Berawal dari kesukaan menulis di media sosial, khususnya Facebook, S. Dian Andryanto kini kembali mengenalkan dua buku terbarunya kepada publik.
Siang pada Sabtu, 15 Oktober 2016, di Museum Nasional Indonesia (Museum Gajah), Jakarta, diluncurkan buku Dian Andryanto, #sayabelajarhidup SIMFONI dan peluncuran ulang #sayabelajarhidup MATUR SUKSMA.
“Simfoni tak akan terdengar harmoni jika berdamai dengan diri sendiri sulit sekali. Simfoni tak akan terjadi jika mampu membunuh empati, dan mengubur simpati dalam diri. Simfoni tak kan bisa dirasakan sampai kapanpun bila keras hati dan bergelimang ambisi tak terang sama sekali. Hiduplah dalam simfoni bersama alunan nurani dan kata hati.”
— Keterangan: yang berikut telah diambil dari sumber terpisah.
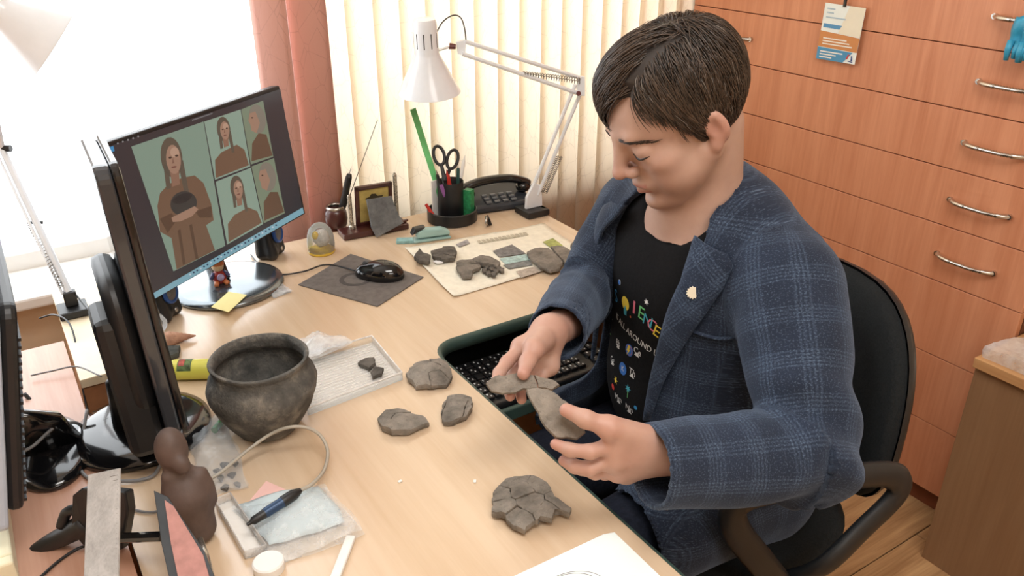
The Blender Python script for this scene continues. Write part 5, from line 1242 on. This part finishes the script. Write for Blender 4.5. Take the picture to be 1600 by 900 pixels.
M['film'] = film('clear_bag_film'); M['film_w'] = film('hazy_bag_film', white=.5)
def bag(name, label, quad, z, amp, nx=16, ny=12, seed=0.0, k=16, mat=None, contents=None, group=None, puff=.006):
    q = [D(u, v) for u, v in quad]; c = sum(q)/4; t = thing(name, label, 'bag', V(c[0], c[1], z), group)
    for lay in (0, 1):
        P = sheet(q[0], q[1], q[2], q[3], nx, ny, z+.0006, amp*(.15 if lay == 0 else 1), k, seed+lay*.2, .006)
        if lay:
            for i in range(nx):
                for j in range(ny): P[i, j, 2] += puff*(math.sin(math.pi*i/(nx-1))*math.sin(math.pi*j/(ny-1)))**.7
        MB().grid(P[::-1]).build('film_layer', mat or M['film'], t, smooth=True)
    return t
bag('zip_bag', 'tiny clear zip bag with grey bits at the portrait monitor foot', [(400, 440), (432, 430), (456, 458), (428, 468)], DT+.0002, .006, 10, 8, 1.0, 30, M['film_w'])
tag(MB().box(D(414, 443)+V(0, 0, .0065), (.022, .016, .006), rotz(.3)).build('grey_chip', pm('grey_chip', (88, 90, 96), .5), bevel=.001), 'small grey chip inside the tiny zip bag', 'chip')
# mouse and pad
mpq = [(466, 446), (548, 398), (662, 434), (590, 480)]
mp = thing('mouse_pad', 'grey mouse pad with a dark printed emblem under the mouse', 'mouse pad', sum(D(*p) for p in mpq)/4)
MB().prism([D(*p) for p in mpq], V(0, 0, .003)).build('pad', pm('grey_cloth_pad', (112, 106, 102), .9, var=.12, scale=70, bump=.1), mp, bevel=.001)
mc0 = D(556, 436, DT+.003); MB().lathe([(.026, 0), (.036, 0), (.036, .0003), (.026, .0003)], V(mc0[0], mc0[1], DT+.003), sides=28, close=True).build('printed_ring', pm('pad_print', (82, 78, 76), .9), mp)
mo = D(593, 432, DT+.003); mo = V(mo[0], mo[1], DT+.003); md = nrm(D(630, 429)-D(553, 422)); md = V(md[0], md[1], 0); mq_ = V(-md[1], md[0], 0); Rm_ = np.stack([md, mq_, V(0, 0, 1)], 1)
ms_ = thing('computer_mouse', 'black wired mouse on the grey mouse pad', 'mouse', mo)
mv = Vol(mo-V(.075, .075, .01), mo+V(.075, .075, .05), .0025); mv.op(el(mo+V(0, 0, .006), (.056, .031, .029), Rm_), .004).op(el(mo+Rm_@V(.012, 0, .008), (.042, .030, .030), Rm_), .01)
mP, mF = mv.mesh(); mP[:, 2] = np.maximum(mP[:, 2], mo[2]+.0006); link('shell', np_mesh('shell', mP, mF), M['blk_gloss'], ms_, smooth=True)
MB().tube([mo+Rm_@V(-.030, -.0035, .0285), mo+Rm_@V(-.030, .0035, .0285)], .007, 12).build('scroll_wheel', pm('grey_rubber', (90, 92, 95), .6), ms_)
cp = [mo+Rm_@V(-.054, 0, .008)]+[D(u, v, DT+.004) for u, v in ((530, 416), (505, 414), (475, 424), (440, 429), (418, 423), (402, 410), (392, 398))]
MB().tube(spline(cp, 6), .0018, 6).build('cord', M['blk'], ms_, smooth=True)
# ================================================================== middle of the desk
tq = [D(478, 566), D(582, 536), D(629, 594), D(482, 650)]; tq = [V(p[0], p[1], DT) for p in tq]
tr_ = thing('clear_tray', 'clear ribbed plastic tray behind the clay pot', 'tray', sum(tq)/4)
M['clear'] = film('clear_rigid_plastic', (255, 255, 255), white=.05, gloss=.6, rough=.05)
MB().prism([p+V(0, 0, .0006) for p in tq], V(0, 0, .0015)).build('floor', M['clear'], tr_)
for i in range(4): a, b_ = tq[i], tq[(i+1) % 4]; MB().box((a+b_)/2+V(0, 0, .0085), (np.linalg.norm(b_-a), .0015, .014), np.stack([nrm(b_-a), nrm(np.cross(V(0, 0, 1), b_-a)), V(0, 0, 1)], 1)).build('wall', M['clear'], tr_)
M['clear_rim'] = film('clear_rim_plastic', (255, 252, 250), white=.30, gloss=.9, rough=.05)
MB().tube([p+V(0, 0, .016) for p in tq+tq[:1]], .0017, 6, cap=False).build('rim', film('frosted_rim', (255, 252, 250), white=.8, gloss=.9, rough=.1), tr_)
for i in range(17):
    t = (i+.7)/18; a = tq[0]*(1-t)+tq[3]*t; b_ = tq[1]*(1-t)+tq[2]*t; a, b_ = a+(b_-a)*.03, b_-(b_-a)*.04
    MB().tube([a+V(0, 0, .0024), b_+V(0, 0, .0024)], .0009, 5).build('rib', M['clear_rim'], tr_)
sherd('small dark chip at the back of the clear tray', [(559, 569), (570, 561), (585, 560), (587, 570), (577, 577)], 1, .007, .002, 61, 'chips in the clear tray', M['clay_d'], DT+.0035)
sherd('small dark chip at the front of the clear tray', [(579, 583), (585, 574), (600, 577), (597, 586), (582, 591)], 1, .007, .002, 62, 'chips in the clear tray', M['clay_d'], DT+.0035)
bag('plastic_bag', 'crumpled hazy plastic bag between pot and clear tray', [(470, 548), (500, 536), (550, 548), (486, 578)], DT+.017, .012, 16, 10, 4.0, 34, M['film_w'], puff=.010)
gbx = D(268, 592); gby = D(338, 590); ga = V(gbx[0], gbx[1], DT+.0185); gb_ = V(gby[0], gby[1], DT+.0185); gt = nrm(gb_-ga)
gl_ = thing('glue_bottle', 'yellow glue bottle lying behind the clay pot', 'bottle', (ga+gb_)/2)
L_ = np.linalg.norm(gb_-ga)+.015
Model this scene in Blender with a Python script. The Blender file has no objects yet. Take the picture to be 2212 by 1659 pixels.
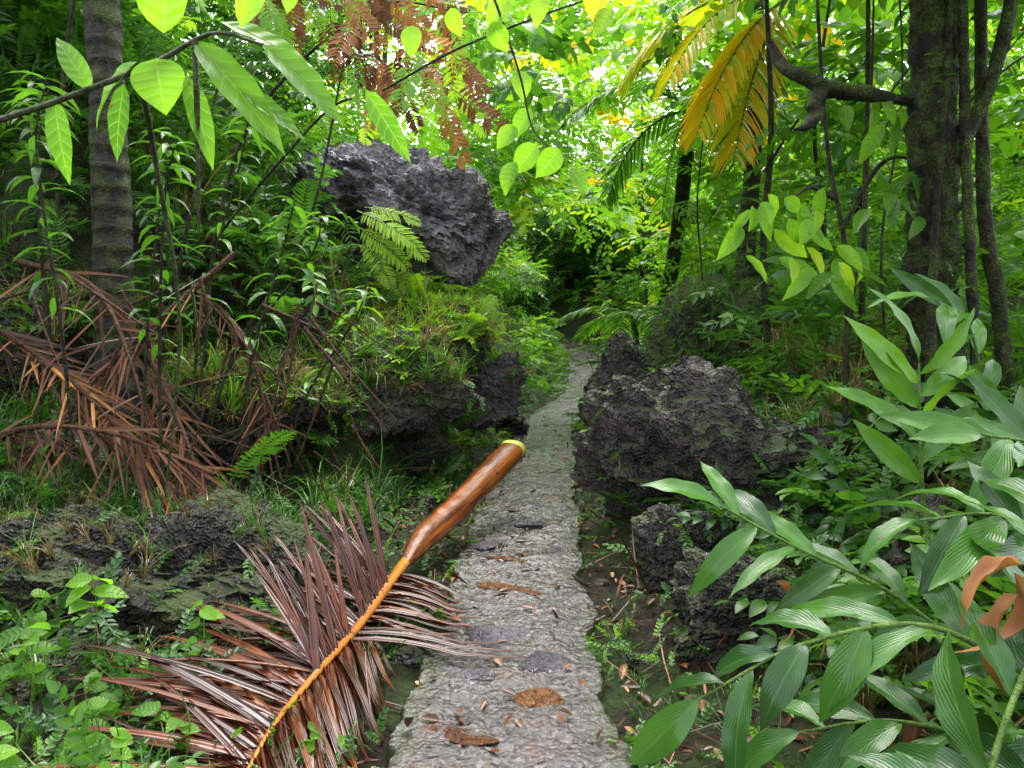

Kutipan tersebut merupakan secuil gambaran dari buku terbaru #sayabelajarhidup SIMFONI, yang diambil dari kumpulan tulisan Dian sejak Oktober 2015 – Oktober 2016. Sedangkan #sayabelajarhidup MATUR SUKSMA merupakan tulisan yang belum pernah dipublikasi.
Terinspirasi dari perjalanannya di Pulau Bali bersama sang istri, buku ini juga, menurutnya, salah satu cara mempromosikan wisata Bali yang sudah dikenal sebagai destinasi pilihan di Indonesia. “Saya hanya memotret, lalu melukiskan gambar itu dengan kata-kata. Foto yang banyak berasal dari perjalanan tugas”, ujar Dian.
“’Matur suksma’ (terima kasih) itu sebagai ungkapan yang masih kerap kita dengar di Bali, ungkapan yang saya harap tidak akan hilang meski pengucapan dan dengan bahasa berbeda di manapun di bumi ini,” tambahnya.
Dian Andryanto, yang selama ini aktif menumpahkan pemikirannya ke media sosial Facebook, sebelumnya telah membukukan kumpulan kata lewat tiga buku, yakni #sayabelajarhidup EMPATI, SIMPATI, dan HARMONI di tahun 2015. Diterbitkan oleh Langgam Komunika, karya Dian tersebut mendapat sambutan positif dari pembaca setianya yang tergabung dalam kerabat #sayabelajarhidup di Indonesia.
Urry Kartopati, Pimpinan Produksi Langgam Komunika sekaligus juga istri Dian Andryanto menjelaskan tentang alasan menerbitkan buku #sayabelajarhidup pada saat peluncuran.
“Ini adalah perjuangan panjang. Tidak semua penerbit besar menerbitkan pemikiran khusus.
Buku ini merupakan suara hati penulisnya, apa yang dirasakan, dan penulis berharap bisa menjadi inspirasi” ujar Urry. “Sebagai penerbit independen saya juga merasa tertantang supaya ini (penerbitan tulisan Dian) bisa terjadi.”
Terjun di ranah media sejak tahun 1992, Dian mengakui bahwa menulis merupakan salah satu cara untuk lari dari rasa jenuh yang acap kali singgah.
“Saya belajar dari banyak hal untuk menyikapi hidup. Simfoni ini merupakan apresiasi terbesar saya untuk teman di manapun, yaitu kerabat #sayabelajarhidup yang telah mengapresiasi tulisan saya lewat jempol mereka,” kata Dian.